## START
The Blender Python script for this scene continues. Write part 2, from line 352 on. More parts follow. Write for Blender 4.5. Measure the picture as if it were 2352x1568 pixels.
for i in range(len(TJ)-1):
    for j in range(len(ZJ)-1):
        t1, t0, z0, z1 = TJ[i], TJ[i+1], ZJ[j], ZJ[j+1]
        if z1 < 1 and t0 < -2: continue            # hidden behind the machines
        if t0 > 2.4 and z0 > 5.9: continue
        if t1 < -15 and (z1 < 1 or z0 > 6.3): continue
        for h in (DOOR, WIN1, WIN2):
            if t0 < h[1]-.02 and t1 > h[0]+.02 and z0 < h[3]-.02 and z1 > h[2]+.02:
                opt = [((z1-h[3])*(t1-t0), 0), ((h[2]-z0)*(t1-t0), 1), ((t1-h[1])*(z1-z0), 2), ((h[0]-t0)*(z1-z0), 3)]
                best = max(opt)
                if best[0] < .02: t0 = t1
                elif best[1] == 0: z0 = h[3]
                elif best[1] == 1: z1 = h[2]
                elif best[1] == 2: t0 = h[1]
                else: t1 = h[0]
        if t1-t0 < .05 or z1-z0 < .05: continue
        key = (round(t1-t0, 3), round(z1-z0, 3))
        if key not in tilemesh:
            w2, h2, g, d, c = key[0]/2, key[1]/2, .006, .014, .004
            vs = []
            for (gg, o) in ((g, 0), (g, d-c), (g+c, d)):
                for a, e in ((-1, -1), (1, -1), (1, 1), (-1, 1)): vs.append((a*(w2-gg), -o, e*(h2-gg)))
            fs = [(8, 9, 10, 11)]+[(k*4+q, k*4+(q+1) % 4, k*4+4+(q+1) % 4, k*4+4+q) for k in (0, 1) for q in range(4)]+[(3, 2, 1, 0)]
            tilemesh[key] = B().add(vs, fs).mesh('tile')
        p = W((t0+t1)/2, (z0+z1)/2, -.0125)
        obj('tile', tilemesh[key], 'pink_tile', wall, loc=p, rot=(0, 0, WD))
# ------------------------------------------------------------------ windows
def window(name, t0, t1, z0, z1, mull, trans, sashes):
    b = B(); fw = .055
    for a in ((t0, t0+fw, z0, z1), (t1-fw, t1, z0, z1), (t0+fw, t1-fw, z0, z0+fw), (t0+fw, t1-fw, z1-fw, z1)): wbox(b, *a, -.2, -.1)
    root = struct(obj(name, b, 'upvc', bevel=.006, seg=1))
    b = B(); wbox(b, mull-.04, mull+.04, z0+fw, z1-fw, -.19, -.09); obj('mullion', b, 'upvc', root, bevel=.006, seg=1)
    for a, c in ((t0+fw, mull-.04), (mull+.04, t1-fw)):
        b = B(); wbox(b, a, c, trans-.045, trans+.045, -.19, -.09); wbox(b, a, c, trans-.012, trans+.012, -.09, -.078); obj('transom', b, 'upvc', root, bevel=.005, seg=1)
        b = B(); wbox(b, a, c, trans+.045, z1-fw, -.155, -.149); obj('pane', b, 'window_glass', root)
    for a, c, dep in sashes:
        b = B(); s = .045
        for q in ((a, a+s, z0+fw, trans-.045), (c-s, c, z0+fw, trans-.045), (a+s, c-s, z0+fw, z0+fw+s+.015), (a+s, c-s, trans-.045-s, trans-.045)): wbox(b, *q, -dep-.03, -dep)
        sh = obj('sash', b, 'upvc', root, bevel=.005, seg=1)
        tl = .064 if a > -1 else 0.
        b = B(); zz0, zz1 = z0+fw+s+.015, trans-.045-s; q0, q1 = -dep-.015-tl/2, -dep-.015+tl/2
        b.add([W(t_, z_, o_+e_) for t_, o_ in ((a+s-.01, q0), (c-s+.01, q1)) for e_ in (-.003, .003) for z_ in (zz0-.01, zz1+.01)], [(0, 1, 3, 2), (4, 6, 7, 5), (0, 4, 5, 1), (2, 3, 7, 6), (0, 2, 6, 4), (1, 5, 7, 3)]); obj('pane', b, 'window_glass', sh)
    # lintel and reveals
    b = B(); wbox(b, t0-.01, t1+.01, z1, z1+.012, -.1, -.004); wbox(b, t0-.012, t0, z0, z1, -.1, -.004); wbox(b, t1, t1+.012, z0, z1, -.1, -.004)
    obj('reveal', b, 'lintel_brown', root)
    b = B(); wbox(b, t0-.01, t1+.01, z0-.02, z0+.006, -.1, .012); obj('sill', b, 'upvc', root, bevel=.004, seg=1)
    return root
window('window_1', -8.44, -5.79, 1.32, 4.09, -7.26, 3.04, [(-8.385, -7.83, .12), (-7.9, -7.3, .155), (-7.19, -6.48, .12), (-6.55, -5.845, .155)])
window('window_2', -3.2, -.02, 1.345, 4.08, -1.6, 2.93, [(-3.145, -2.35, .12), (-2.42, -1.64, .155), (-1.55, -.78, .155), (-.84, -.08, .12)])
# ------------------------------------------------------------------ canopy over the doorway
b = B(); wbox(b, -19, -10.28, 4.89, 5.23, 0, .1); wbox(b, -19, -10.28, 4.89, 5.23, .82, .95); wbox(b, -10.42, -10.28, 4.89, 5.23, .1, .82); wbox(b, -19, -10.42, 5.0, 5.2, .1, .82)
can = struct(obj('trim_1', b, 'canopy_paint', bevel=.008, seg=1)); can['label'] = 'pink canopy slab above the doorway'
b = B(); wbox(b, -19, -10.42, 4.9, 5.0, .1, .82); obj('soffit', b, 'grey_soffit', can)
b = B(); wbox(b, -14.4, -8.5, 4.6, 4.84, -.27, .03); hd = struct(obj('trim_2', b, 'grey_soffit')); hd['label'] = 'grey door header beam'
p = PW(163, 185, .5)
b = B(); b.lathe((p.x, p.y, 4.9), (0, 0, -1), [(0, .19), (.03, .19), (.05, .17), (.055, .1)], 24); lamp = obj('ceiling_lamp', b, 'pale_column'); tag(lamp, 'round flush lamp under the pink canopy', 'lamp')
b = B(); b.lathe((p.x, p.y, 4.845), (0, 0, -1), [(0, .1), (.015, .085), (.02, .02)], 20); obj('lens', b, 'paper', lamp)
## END
» WHAT YOU WILL DO: Output all of the material exactly as written.

» RESULT:
The Blender Python script for this scene continues. Write part 2, from line 352 on. More parts follow. Write for Blender 4.5. Measure the picture as if it were 2352x1568 pixels.
for i in range(len(TJ)-1):
    for j in range(len(ZJ)-1):
        t1, t0, z0, z1 = TJ[i], TJ[i+1], ZJ[j], ZJ[j+1]
        if z1 < 1 and t0 < -2: continue            # hidden behind the machines
        if t0 > 2.4 and z0 > 5.9: continue
        if t1 < -15 and (z1 < 1 or z0 > 6.3): continue
        for h in (DOOR, WIN1, WIN2):
            if t0 < h[1]-.02 and t1 > h[0]+.02 and z0 < h[3]-.02 and z1 > h[2]+.02:
                opt = [((z1-h[3])*(t1-t0), 0), ((h[2]-z0)*(t1-t0), 1), ((t1-h[1])*(z1-z0), 2), ((h[0]-t0)*(z1-z0), 3)]
                best = max(opt)
                if best[0] < .02: t0 = t1
                elif best[1] == 0: z0 = h[3]
                elif best[1] == 1: z1 = h[2]
                elif best[1] == 2: t0 = h[1]
                else: t1 = h[0]
        if t1-t0 < .05 or z1-z0 < .05: continue
        key = (round(t1-t0, 3), round(z1-z0, 3))
        if key not in tilemesh:
            w2, h2, g, d, c = key[0]/2, key[1]/2, .006, .014, .004
            vs = []
            for (gg, o) in ((g, 0), (g, d-c), (g+c, d)):
                for a, e in ((-1, -1), (1, -1), (1, 1), (-1, 1)): vs.append((a*(w2-gg), -o, e*(h2-gg)))
            fs = [(8, 9, 10, 11)]+[(k*4+q, k*4+(q+1) % 4, k*4+4+(q+1) % 4, k*4+4+q) for k in (0, 1) for q in range(4)]+[(3, 2, 1, 0)]
            tilemesh[key] = B().add(vs, fs).mesh('tile')
        p = W((t0+t1)/2, (z0+z1)/2, -.0125)
        obj('tile', tilemesh[key], 'pink_tile', wall, loc=p, rot=(0, 0, WD))
# ------------------------------------------------------------------ windows
def window(name, t0, t1, z0, z1, mull, trans, sashes):
    b = B(); fw = .055
    for a in ((t0, t0+fw, z0, z1), (t1-fw, t1, z0, z1), (t0+fw, t1-fw, z0, z0+fw), (t0+fw, t1-fw, z1-fw, z1)): wbox(b, *a, -.2, -.1)
    root = struct(obj(name, b, 'upvc', bevel=.006, seg=1))
    b = B(); wbox(b, mull-.04, mull+.04, z0+fw, z1-fw, -.19, -.09); obj('mullion', b, 'upvc', root, bevel=.006, seg=1)
    for a, c in ((t0+fw, mull-.04), (mull+.04, t1-fw)):
        b = B(); wbox(b, a, c, trans-.045, trans+.045, -.19, -.09); wbox(b, a, c, trans-.012, trans+.012, -.09, -.078); obj('transom', b, 'upvc', root, bevel=.005, seg=1)
        b = B(); wbox(b, a, c, trans+.045, z1-fw, -.155, -.149); obj('pane', b, 'window_glass', root)
    for a, c, dep in sashes:
        b = B(); s = .045
        for q in ((a, a+s, z0+fw, trans-.045), (c-s, c, z0+fw, trans-.045), (a+s, c-s, z0+fw, z0+fw+s+.015), (a+s, c-s, trans-.045-s, trans-.045)): wbox(b, *q, -dep-.03, -dep)
        sh = obj('sash', b, 'upvc', root, bevel=.005, seg=1)
        tl = .064 if a > -1 else 0.
        b = B(); zz0, zz1 = z0+fw+s+.015, trans-.045-s; q0, q1 = -dep-.015-tl/2, -dep-.015+tl/2
        b.add([W(t_, z_, o_+e_) for t_, o_ in ((a+s-.01, q0), (c-s+.01, q1)) for e_ in (-.003, .003) for z_ in (zz0-.01, zz1+.01)], [(0, 1, 3, 2), (4, 6, 7, 5), (0, 4, 5, 1), (2, 3, 7, 6), (0, 2, 6, 4), (1, 5, 7, 3)]); obj('pane', b, 'window_glass', sh)
    # lintel and reveals
    b = B(); wbox(b, t0-.01, t1+.01, z1, z1+.012, -.1, -.004); wbox(b, t0-.012, t0, z0, z1, -.1, -.004); wbox(b, t1, t1+.012, z0, z1, -.1, -.004)
    obj('reveal', b, 'lintel_brown', root)
    b = B(); wbox(b, t0-.01, t1+.01, z0-.02, z0+.006, -.1, .012); obj('sill', b, 'upvc', root, bevel=.004, seg=1)
    return root
window('window_1', -8.44, -5.79, 1.32, 4.09, -7.26, 3.04, [(-8.385, -7.83, .12), (-7.9, -7.3, .155), (-7.19, -6.48, .12), (-6.55, -5.845, .155)])
window('window_2', -3.2, -.02, 1.345, 4.08, -1.6, 2.93, [(-3.145, -2.35, .12), (-2.42, -1.64, .155), (-1.55, -.78, .155), (-.84, -.08, .12)])
# ------------------------------------------------------------------ canopy over the doorway
b = B(); wbox(b, -19, -10.28, 4.89, 5.23, 0, .1); wbox(b, -19, -10.28, 4.89, 5.23, .82, .95); wbox(b, -10.42, -10.28, 4.89, 5.23, .1, .82); wbox(b, -19, -10.42, 5.0, 5.2, .1, .82)
can = struct(obj('trim_1', b, 'canopy_paint', bevel=.008, seg=1)); can['label'] = 'pink canopy slab above the doorway'
b = B(); wbox(b, -19, -10.42, 4.9, 5.0, .1, .82); obj('soffit', b, 'grey_soffit', can)
b = B(); wbox(b, -14.4, -8.5, 4.6, 4.84, -.27, .03); hd = struct(obj('trim_2', b, 'grey_soffit')); hd['label'] = 'grey door header beam'
p = PW(163, 185, .5)
b = B(); b.lathe((p.x, p.y, 4.9), (0, 0, -1), [(0, .19), (.03, .19), (.05, .17), (.055, .1)], 24); lamp = obj('ceiling_lamp', b, 'pale_column'); tag(lamp, 'round flush lamp under the pink canopy', 'lamp')
b = B(); b.lathe((p.x, p.y, 4.845), (0, 0, -1), [(0, .1), (.015, .085), (.02, .02)], 20); obj('lens', b, 'paper', lamp)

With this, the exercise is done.